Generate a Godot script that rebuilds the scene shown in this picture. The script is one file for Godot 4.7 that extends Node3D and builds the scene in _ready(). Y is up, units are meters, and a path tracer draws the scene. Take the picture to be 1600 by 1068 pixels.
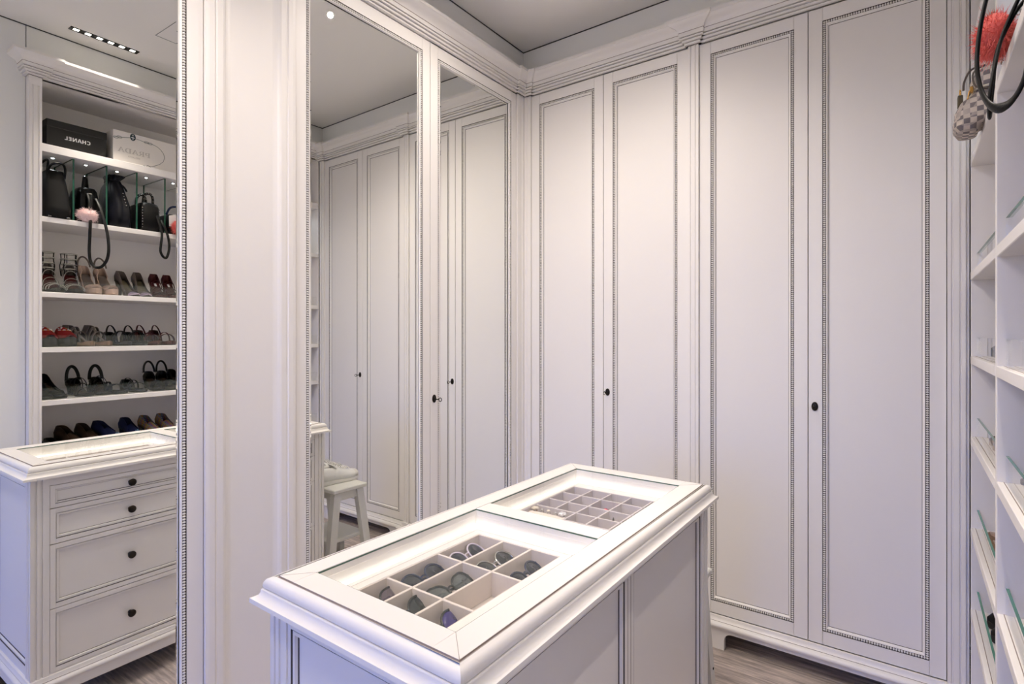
extends Node3D
# A white dressing room: mirrored and panelled wardrobes, an open shelf wall and a glass-topped island.
# World frame: y up, camera stands at x = 0, z = 0; the back wardrobes face +z, the mirror doors +x, the shelf wall -x.

const CAM_H := 1.33
const FOCAL := 855.8
const BACK := -2.403       # plane of the back doors
const LEFT := -1.6715      # plane of the mirrored doors
const SHELF := 0.16        # front plane of the shelf wall
const CEIL := 2.86
const DOOR_LO := 0.137
const DOOR_HI := 2.583
const FLAT := 4294967295

var M := {}
var used := {}

# ---------------------------------------------------------------- mesh builder
class Shape extends RefCounted:
	var st := {}
	func tool(m):
		if not st.has(m):
			var s := SurfaceTool.new()
			s.begin(Mesh.PRIMITIVE_TRIANGLES)
			st[m] = s
		return st[m]
	func emit(m, t: PackedVector3Array, g, ref = null) -> void:
		var n := t.size() / 3
		if n == 0: return
		var cen := Vector3.ZERO
		if ref == null:
			for p in t: cen += p
			cen /= t.size()
		else: cen = ref
		var sum := 0.0
		for i in n:
			var a := t[3 * i]
			sum += (t[3 * i + 1] - a).cross(t[3 * i + 2] - a).dot((a + t[3 * i + 1] + t[3 * i + 2]) / 3.0 - cen)
		var s = tool(m)
		var per: bool = g is PackedInt64Array
		for i in n:
			var a := t[3 * i]
			var b := t[3 * i + 1]
			var c := t[3 * i + 2]
			if (b - a).cross(c - a).length_squared() < 1e-18: continue
			s.set_smooth_group(g[i] if per else g)
			s.add_vertex(a)
			if sum >= 0.0:
				s.add_vertex(c); s.add_vertex(b)
			else:
				s.add_vertex(b); s.add_vertex(c)
	func box(m, lo: Vector3, hi: Vector3, bev := 0.0015) -> void:
		xbox(m, Transform3D(Basis(), (lo + hi) / 2.0), hi - lo, bev)
	func xbox(m, x: Transform3D, size: Vector3, bev := 0.0015) -> void:
		var h := size / 2.0
		var b: float = min(bev, min(h.x, min(h.y, h.z)) * 0.6)
		var rings := []
		for k in [[-h.y, b], [-h.y + b, 0.0], [h.y - b, 0.0], [h.y, b]]:
			var r := PackedVector3Array()
			var ix: float = h.x - k[1]
			var iz: float = h.z - k[1]
			var c: float = b - k[1]
			for q in [[1, 1], [-1, 1], [-1, -1], [1, -1]]:
				var p1 := Vector3(q[0] * (ix - c), k[0], q[1] * iz)
				var p2 := Vector3(q[0] * ix, k[0], q[1] * (iz - c))
				if q[0] * q[1] > 0:
					r.append(x * p2); r.append(x * p1)
				else:
					r.append(x * p1); r.append(x * p2)
			rings.append(r)
		loft(m, rings, true, true, FLAT)
	# rings of equal length; smooth = FLAT, or a group number (negative-free); sharp_path starts a new group at each ring
	func loft(m, rings: Array, closed: bool, caps: bool, g, path_closed := false, ref = null) -> void:
		var t := PackedVector3Array()
		var gs := PackedInt64Array()
		var nr := rings.size()
		var n: int = rings[0].size()
		for i in (nr if path_closed else nr - 1):
			var a: PackedVector3Array = rings[i]
			var b: PackedVector3Array = rings[(i + 1) % nr]
			for j in (n if closed else n - 1):
				var k := (j + 1) % n
				t.append_array([a[j], a[k], b[k], a[j], b[k], b[j]])
				gs.append(g); gs.append(g)
		if caps and closed:
			for e in [0, nr - 1]:
				var r: PackedVector3Array = rings[e]
				var c := Vector3.ZERO
				for p in r: c += p
				c /= n
				for j in n:
					var k := (j + 1) % n
					if e == 0: t.append_array([c, r[k], r[j]])
					else: t.append_array([c, r[j], r[k]])
					gs.append(FLAT)
		emit(m, t, gs, ref)
	func tube(m, pts: Array, rad, seg := 8, closed := false, flat := 1.0, up := Vector3.ZERO) -> void:
		# flat < 1 squashes the section across the direction «up»
		var n := pts.size()
		var rings := []
		var side := Vector3.ZERO
		for i in n:
			var p: Vector3 = pts[i]
			var q0: Vector3 = pts[(i - 1 + n) % n] if closed or i > 0 else p
			var q1: Vector3 = pts[(i + 1) % n] if closed or i < n - 1 else p
			var d := (q1 - q0).normalized()
			if up != Vector3.ZERO:
				side = d.cross(up).normalized()
				if side.length() < 0.5: side = d.cross(Vector3(0.3, 0.2, 1)).normalized()
			elif side == Vector3.ZERO:
				side = d.cross(Vector3.UP if absf(d.y) < 0.9 else Vector3.RIGHT).normalized()
			else:
				side = (side - d * side.dot(d)).normalized()
			var u := side.cross(d).normalized()
			var r: float = rad[i] if rad is Array else rad
			var ring := PackedVector3Array()
			for j in seg:
				var a := TAU * j / seg
				ring.append(p + side * cos(a) * r + u * sin(a) * r * flat)
			rings.append(ring)
		loft(m, rings, true, not closed, 1, closed)
	func lathe(m, prof: Array, x := Transform3D(), seg := 20, g := 1) -> void:
		var rings := []
		for p in prof:
			var r := PackedVector3Array()
			for j in seg:
				var a := TAU * j / seg
				r.append(x * Vector3(p.x * cos(a), p.y, p.x * sin(a)))
			rings.append(r)
		loft(m, rings, true, true, g)
	func prism(m, poly: PackedVector2Array, x: Transform3D, depth: float, g = FLAT) -> void:
		# polygon in the local xy plane, pushed from z = 0 to z = -depth
		var t := PackedVector3Array()
		var gs := PackedInt64Array()
		var idx := Geometry2D.triangulate_polygon(poly)
		var ccw := not Geometry2D.is_polygon_clockwise(poly)
		for i in range(0, idx.size(), 3):
			var a := poly[idx[i]]
			var b := poly[idx[i + 1]]
			var c := poly[idx[i + 2]]
			if (b - a).cross(c - a) < 0:
				var w := b; b = c; c = w
			t.append_array([x * Vector3(a.x, a.y, 0), x * Vector3(b.x, b.y, 0), x * Vector3(c.x, c.y, 0)])
			t.append_array([x * Vector3(a.x, a.y, -depth), x * Vector3(c.x, c.y, -depth), x * Vector3(b.x, b.y, -depth)])
			gs.append(FLAT); gs.append(FLAT)
		var n := poly.size()
		for i in n:
			var a := poly[i] if ccw else poly[(i + 1) % n]
			var b := poly[(i + 1) % n] if ccw else poly[i]
			var A := x * Vector3(a.x, a.y, 0)
			var B := x * Vector3(b.x, b.y, 0)
			var C := x * Vector3(b.x, b.y, -depth)
			var D := x * Vector3(a.x, a.y, -depth)
			t.append_array([A, D, C, A, C, B])
			gs.append(g); gs.append(g)
		emit(m, t, gs)
	# rectangular moulding: segs of [material, d0, h0, d1, h1, smooth group]; d runs inwards from the outline, h along z
	func frame(segs: Array, u0: float, v0: float, u1: float, v1: float, x := Transform3D()) -> void:
		var ref := x * Vector3((u0 + u1) / 2, (v0 + v1) / 2, -6)
		for s in segs:
			for k in 4:
				var c := func(d: float, h: float, i: int) -> Vector3:
					return x * Vector3([u0 + d, u1 - d, u1 - d, u0 + d][i % 4], [v0 + d, v0 + d, v1 - d, v1 - d][i % 4], h)
				var a: Vector3 = c.call(s[1], s[2], k)
				var b: Vector3 = c.call(s[1], s[2], k + 1)
				var e: Vector3 = c.call(s[3], s[4], k + 1)
				var f: Vector3 = c.call(s[3], s[4], k)
				emit(s[0], PackedVector3Array([a, b, e, a, e, f]), FLAT if s[5] == 0 else s[5] * 4 + k, ref)
	# moulding swept along a plan path (x, z); segs of [material, o0, y0, o1, y1, group]; o runs outwards (to the left of travel when side = 1)
	func sweep(segs: Array, path: Array, side := 1.0, closed := false, ends := true) -> void:
		var n := path.size()
		var out := []
		for i in n:
			var ns := []
			if closed or i > 0:
				var d: Vector2 = (path[i] - path[(i - 1 + n) % n]).normalized()
				ns.append(Vector2(-d.y, d.x) * side)
			if closed or i < n - 1:
				var d: Vector2 = (path[(i + 1) % n] - path[i]).normalized()
				ns.append(Vector2(-d.y, d.x) * side)
			out.append(ns[0] if ns.size() == 1 else (ns[0] + ns[1]) / (1.0 + ns[0].dot(ns[1])))
		for s in segs:
			for i in (n if closed else n - 1):
				var j := (i + 1) % n
				var p := func(k: int, o: float, y: float) -> Vector3:
					var q: Vector2 = path[k] + out[k] * o
					return Vector3(q.x, y, q.y)
				var a: Vector3 = p.call(i, s[1], s[2])
				var b: Vector3 = p.call(j, s[1], s[2])
				var c: Vector3 = p.call(j, s[3], s[4])
				var d: Vector3 = p.call(i, s[3], s[4])
				var d2: Vector2 = (path[j] - path[i]).normalized()
				var nn := Vector2(-d2.y, d2.x) * side
				var mid := (a + b + c + d) / 4.0
				emit(s[0], PackedVector3Array([a, b, c, a, c, d]), FLAT if s[5] == 0 else s[5] * 16 + i, mid - Vector3(nn.x, 0.0, nn.y) * 1.0 + (Vector3(0, -0.02, 0)))
		if ends and not closed:
			for e in [0, n - 1]:
				var poly := PackedVector2Array()
				for s in segs: poly.append(Vector2(s[1], s[2]))
				var l: Array = segs[-1]
				poly.append(Vector2(l[3], l[4]))
				poly.append(Vector2(-0.012, l[4]))
				poly.append(Vector2(-0.012, segs[0][2]))
				var t := PackedVector3Array()
				var idx := Geometry2D.triangulate_polygon(poly)
				for k in idx:
					var q: Vector2 = path[e] + out[e] * poly[k].x
					t.append(Vector3(q.x, poly[k].y, q.y))
				var inner: Vector2 = path[1] if e == 0 else path[n - 2]
				emit(segs[0][0], t, FLAT, Vector3(inner.x, 1.0, inner.y))
	func mesh() -> ArrayMesh:
		var am := ArrayMesh.new()
		for m in st:
			var s: SurfaceTool = st[m]
			s.generate_normals()
			s.set_material(m)
			s.commit(am)
		return am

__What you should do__
Report how many lines in the listing include the word "extends". Give nothing but the count.

__Right answer__
3